GARDNER BOUGAARD: Most of these issues arise on what we call the owner owned resorts. These are the resorts where the developers have finished the development, the weeks have been sold, and the resort is in fact being managed by an owner’s committee and there’s no longer a developer in situation. Now they’re the ones that have the major difficulties. One of the things that the owner owned resorts we will ask – or rather TATOC needs to asthe major difficultiesk them to do because they’re not RDO members – is to look at their constitutions and see if they can do something about it. But it is a legal issue. The constitution needs to change. The owners need to vote to change that in an AGM and there has to be a majority or a two thirds majority for that. So there are legal hurdles to be crossed.

LEWIS: Paul Gardner Bougaard of the Resort Development Organisation. And I understand that TATOC, Timeshare Association members, are holding AGMs over the next few months and they may change their procedures to help people like Mary. Well with me is solicitor David Greene, a senior partner at lawyers Edwin Coe. David Greene, we heard there Mary. She was so disgusted at being charged £2,500 a year for not having a holiday, she just stopped paying. Is that a good idea?
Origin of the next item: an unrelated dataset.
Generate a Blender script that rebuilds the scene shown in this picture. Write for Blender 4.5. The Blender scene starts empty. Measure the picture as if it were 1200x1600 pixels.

GREENE: Well it’s not a good idea. I think you need to manage it and have a look at the contract, see what’s happened in the sale process and see if there’s a way of dealing with the contract.

LEWIS: And how can you do that? How can you challenge the contract?

GREENE: Well you can have a look at the terms of the contract. The maintenance, what often happens is that the sale takes place for a product and then the tail end of 11 that product of course is the maintenance and management charges; and very often those are kept rather under wraps until you become liable for them and they’re such a problem for people as we’re seeing. That’s the nature of the problem.

LEWIS: Can you solve it though? I mean can they come to a solicitor like you and you can say yes, that contract is unenforceable?

GREENE: Yes and indeed we often do that.

LEWIS: So that’s a possibility.

GREENE: We can say that. Either there may have been misrepresentation in relation to the contract or the contract terms.

LEWIS: The danger is though they might lose and end up paying legal costs of both sides.

GREENE: It is a danger, yeah.

LEWIS: We’ve also had complaints from people, who actually never bought a timeshare, but then they inherit it from their parents and they seem bound forever to pay the management fees. Is that right?

GREENE: Well it depends on the nature of the product. “Holiday points” is slightly different from other timeshares, the weeks. But it can pass down through the will and again they can become liable for it and they need to look at the contract for misrepresentations, all of those things in relation to the enforcement of that contract.

 LEWIS: But can you just refuse the inheritance? Can you just say sorry, I don’t want to inherit that bit? 12

GREENE: Well eventually someone takes the inheritance because it’ll form part of the residue. So whoever takes the residue will take that inheritance.

LEWIS: And so really apart from challenging the contract – which may be perfectly sound, you don’t know. I mean somebody said to me of course you sign these wearing flip-flops. You don’t normally have your lawyer with you, so you probably don’t know how the contract is, whether the contract’s good or not.

GREENE: Absolutely. But when you look at the contracts carefully, I think if a lawyer looks at them they can see ways around them, and, as I say, they’re very often mis-sold these contracts.

LEWIS: David Greene from Edwin Coe, thanks very much.